Saturday, August 22, 2009

Before we move on to other things

Fr. John Neuhaus in his book "American Babylon" has a chapter on whether or not an athiest can be a good citizen.

He offers the following quote from Pope Benedict XVI in his 2007 encyclical Spe Salvi (Saved in Hope).

"The atheism of the nineteenth and twentieth centuries is-in its origins and aims--a type of moralism. It is a protest against the injustices of the world and of world history. A world marked by so much injustice, innocent suffering, and cynicism of power cannot be the work of a good God. A God with responsibility for such a world would not be a just God, much less a good God. It is for the sake of morality that this God has to be contested."

Neuhaus offers another quote.

Father Raniero Cantalamessa, preacher to the papal household, takes our question from a different angle:

The world of today knows a new category of people: the atheists in good faith, those who live painfully the situ­ation of the silence of God, who do not believe in God but do not boast about it; rather they experience the ex­istential anguish and the lack of meaning of everything: They too, in their own way, live in the dark night of the spirit. Albert Camus called them "the saints without God." The mystics exist above all for them; they are their travel and table companions. Like Jesus, they "sat down at the table of sinners and ate with them" (see Luke 15:2). This explains the passion with which cer­tain atheists, once converted, pore over the writings of the mystics: Claudel, Bernanos, the two Maritains, L. Bloy, the writer J. K. Huysmans and so many others over the writings of Angela of Foligno; T. S. Eliot over those of Julian of Norwich. There they find again the same scenery that they had left, but this time illumi­nated by the sun.... The word "atheist" can have an ac­tive and a passive meaning. It can indicate someone who rejects God, but also one who-at least so it seems to him-is rejected by God. In the first case, it is a blameworthy atheism (when it is not in good faith), in the second an atheism of sorrow or of expiation.

Neuhaus offers evidence of the fact that our country's founding priciples rely on a certain belief that there is a God whose divine hand must be reflected in the way we govern ourselves.

His answer to the question of whether or not an athiest can be a good citizen is offered in the following quote from the last pages of this chapter.

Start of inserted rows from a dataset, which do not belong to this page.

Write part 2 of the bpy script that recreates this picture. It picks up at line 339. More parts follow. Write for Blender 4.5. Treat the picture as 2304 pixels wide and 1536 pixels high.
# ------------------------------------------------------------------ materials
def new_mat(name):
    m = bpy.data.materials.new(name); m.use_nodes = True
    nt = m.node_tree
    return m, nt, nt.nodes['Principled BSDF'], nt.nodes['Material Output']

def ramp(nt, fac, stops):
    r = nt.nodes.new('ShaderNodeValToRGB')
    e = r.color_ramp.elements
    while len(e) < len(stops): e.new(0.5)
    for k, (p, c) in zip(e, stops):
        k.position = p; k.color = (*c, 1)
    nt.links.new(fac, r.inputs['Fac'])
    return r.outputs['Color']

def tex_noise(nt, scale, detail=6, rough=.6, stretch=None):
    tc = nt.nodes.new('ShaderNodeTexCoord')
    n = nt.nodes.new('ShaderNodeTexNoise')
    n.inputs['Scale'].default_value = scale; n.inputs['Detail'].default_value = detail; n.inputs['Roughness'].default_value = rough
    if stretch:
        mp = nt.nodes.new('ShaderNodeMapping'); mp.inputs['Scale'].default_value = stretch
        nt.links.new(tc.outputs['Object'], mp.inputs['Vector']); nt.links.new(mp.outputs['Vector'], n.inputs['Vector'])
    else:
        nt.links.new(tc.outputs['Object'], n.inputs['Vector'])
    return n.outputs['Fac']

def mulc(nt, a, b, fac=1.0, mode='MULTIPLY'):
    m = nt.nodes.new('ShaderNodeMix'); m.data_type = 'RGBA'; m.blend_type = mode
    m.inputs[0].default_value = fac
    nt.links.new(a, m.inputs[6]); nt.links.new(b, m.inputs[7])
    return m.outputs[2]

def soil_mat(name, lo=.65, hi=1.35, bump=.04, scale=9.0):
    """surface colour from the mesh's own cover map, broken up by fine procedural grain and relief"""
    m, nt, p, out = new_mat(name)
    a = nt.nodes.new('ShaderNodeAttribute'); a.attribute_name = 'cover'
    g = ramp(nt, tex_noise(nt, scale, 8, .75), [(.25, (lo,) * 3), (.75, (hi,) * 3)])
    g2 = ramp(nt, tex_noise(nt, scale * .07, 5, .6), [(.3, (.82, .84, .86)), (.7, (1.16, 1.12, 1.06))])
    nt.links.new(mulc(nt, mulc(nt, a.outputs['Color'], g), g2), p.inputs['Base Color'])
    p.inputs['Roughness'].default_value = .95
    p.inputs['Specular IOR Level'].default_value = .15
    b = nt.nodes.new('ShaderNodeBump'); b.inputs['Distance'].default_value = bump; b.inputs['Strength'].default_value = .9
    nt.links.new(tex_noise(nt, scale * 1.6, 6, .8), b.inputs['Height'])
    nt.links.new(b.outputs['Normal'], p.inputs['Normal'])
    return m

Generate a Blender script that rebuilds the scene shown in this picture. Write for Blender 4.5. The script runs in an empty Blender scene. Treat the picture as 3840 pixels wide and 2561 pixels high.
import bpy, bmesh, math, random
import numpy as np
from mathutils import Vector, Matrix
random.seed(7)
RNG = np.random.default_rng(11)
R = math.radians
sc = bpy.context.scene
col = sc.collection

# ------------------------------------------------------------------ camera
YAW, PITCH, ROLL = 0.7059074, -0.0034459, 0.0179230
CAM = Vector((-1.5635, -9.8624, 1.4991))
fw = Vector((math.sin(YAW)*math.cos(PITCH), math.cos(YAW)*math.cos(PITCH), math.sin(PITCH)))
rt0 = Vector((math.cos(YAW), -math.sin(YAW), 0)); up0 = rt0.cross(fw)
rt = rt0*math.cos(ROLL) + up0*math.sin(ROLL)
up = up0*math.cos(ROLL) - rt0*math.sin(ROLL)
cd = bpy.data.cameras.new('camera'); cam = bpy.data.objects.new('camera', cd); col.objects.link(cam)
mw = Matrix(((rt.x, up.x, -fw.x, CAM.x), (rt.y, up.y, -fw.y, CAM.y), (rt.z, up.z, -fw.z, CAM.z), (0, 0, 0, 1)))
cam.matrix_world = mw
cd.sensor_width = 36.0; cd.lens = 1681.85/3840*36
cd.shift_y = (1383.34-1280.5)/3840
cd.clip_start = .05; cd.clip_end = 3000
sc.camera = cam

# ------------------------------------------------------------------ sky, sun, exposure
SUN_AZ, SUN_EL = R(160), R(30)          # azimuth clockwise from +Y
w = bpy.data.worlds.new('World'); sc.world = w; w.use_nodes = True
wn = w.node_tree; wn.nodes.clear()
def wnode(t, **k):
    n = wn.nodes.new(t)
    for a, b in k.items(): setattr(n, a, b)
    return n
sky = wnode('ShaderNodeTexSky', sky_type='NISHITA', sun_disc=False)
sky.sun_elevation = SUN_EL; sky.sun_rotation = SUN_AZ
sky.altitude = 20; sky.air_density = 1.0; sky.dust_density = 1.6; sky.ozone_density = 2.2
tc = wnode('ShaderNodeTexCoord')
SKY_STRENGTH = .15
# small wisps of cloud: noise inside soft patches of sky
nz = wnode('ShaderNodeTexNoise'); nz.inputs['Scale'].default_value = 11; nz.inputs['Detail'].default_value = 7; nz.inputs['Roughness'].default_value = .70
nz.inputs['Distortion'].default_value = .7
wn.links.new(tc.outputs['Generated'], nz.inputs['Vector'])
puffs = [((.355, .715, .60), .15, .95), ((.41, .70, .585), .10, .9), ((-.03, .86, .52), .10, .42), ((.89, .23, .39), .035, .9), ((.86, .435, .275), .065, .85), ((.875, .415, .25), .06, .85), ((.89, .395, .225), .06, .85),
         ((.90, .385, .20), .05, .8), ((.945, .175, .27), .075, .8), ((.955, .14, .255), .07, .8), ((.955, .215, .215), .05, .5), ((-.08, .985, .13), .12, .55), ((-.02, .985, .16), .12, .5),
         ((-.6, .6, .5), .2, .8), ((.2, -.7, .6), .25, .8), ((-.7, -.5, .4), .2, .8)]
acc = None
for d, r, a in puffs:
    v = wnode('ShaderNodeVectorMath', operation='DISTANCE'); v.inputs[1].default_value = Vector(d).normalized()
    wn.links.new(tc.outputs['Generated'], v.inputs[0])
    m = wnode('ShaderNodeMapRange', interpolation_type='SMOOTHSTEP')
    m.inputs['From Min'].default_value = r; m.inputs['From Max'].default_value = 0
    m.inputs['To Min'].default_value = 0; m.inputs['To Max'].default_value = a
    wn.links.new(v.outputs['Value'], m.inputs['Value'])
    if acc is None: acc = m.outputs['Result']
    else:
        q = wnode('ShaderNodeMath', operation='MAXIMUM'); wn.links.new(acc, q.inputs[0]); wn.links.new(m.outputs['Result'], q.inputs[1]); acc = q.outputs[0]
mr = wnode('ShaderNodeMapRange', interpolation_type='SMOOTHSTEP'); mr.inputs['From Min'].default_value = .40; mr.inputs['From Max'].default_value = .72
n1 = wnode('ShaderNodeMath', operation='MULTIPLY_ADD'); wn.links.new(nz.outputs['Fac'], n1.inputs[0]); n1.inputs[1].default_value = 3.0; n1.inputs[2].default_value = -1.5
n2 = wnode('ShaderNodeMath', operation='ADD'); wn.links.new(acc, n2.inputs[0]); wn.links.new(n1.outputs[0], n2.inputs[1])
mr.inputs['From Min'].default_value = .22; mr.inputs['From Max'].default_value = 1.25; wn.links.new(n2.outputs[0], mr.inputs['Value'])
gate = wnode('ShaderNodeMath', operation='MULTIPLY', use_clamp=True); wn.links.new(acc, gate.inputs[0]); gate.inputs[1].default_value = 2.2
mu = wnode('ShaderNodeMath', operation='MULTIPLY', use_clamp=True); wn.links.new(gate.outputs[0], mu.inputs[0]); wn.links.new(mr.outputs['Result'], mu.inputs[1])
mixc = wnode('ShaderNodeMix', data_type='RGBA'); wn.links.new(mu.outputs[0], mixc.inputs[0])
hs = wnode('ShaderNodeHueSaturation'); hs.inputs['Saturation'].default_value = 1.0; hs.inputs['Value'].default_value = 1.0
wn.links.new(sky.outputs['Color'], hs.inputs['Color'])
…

"In such a nation, an atheist can be a citizen, but he cannot be a good citizen. A good citizen does more than abide by the laws. A good citizen is able to give an ac­count, a morally compelling account, of the regime of which he is part-and to do so in continuity with the constituting moment and subsequent history of that regime. He is able to justify its defense against its ene­mies, and to convincingly recommend its virtues to citi­zens of the next generation so that they, in turn, can transmit the order of government to citizens yet unborn. This regime of liberal democracy, of republican self­governance, is not self-evidently good and just. An ac­count must be given. Reasons must be given. They must be reasons that draw authority from that which is higher than ourselves, from that which transcends us, from that to which we are precedently, ultimately, obliged."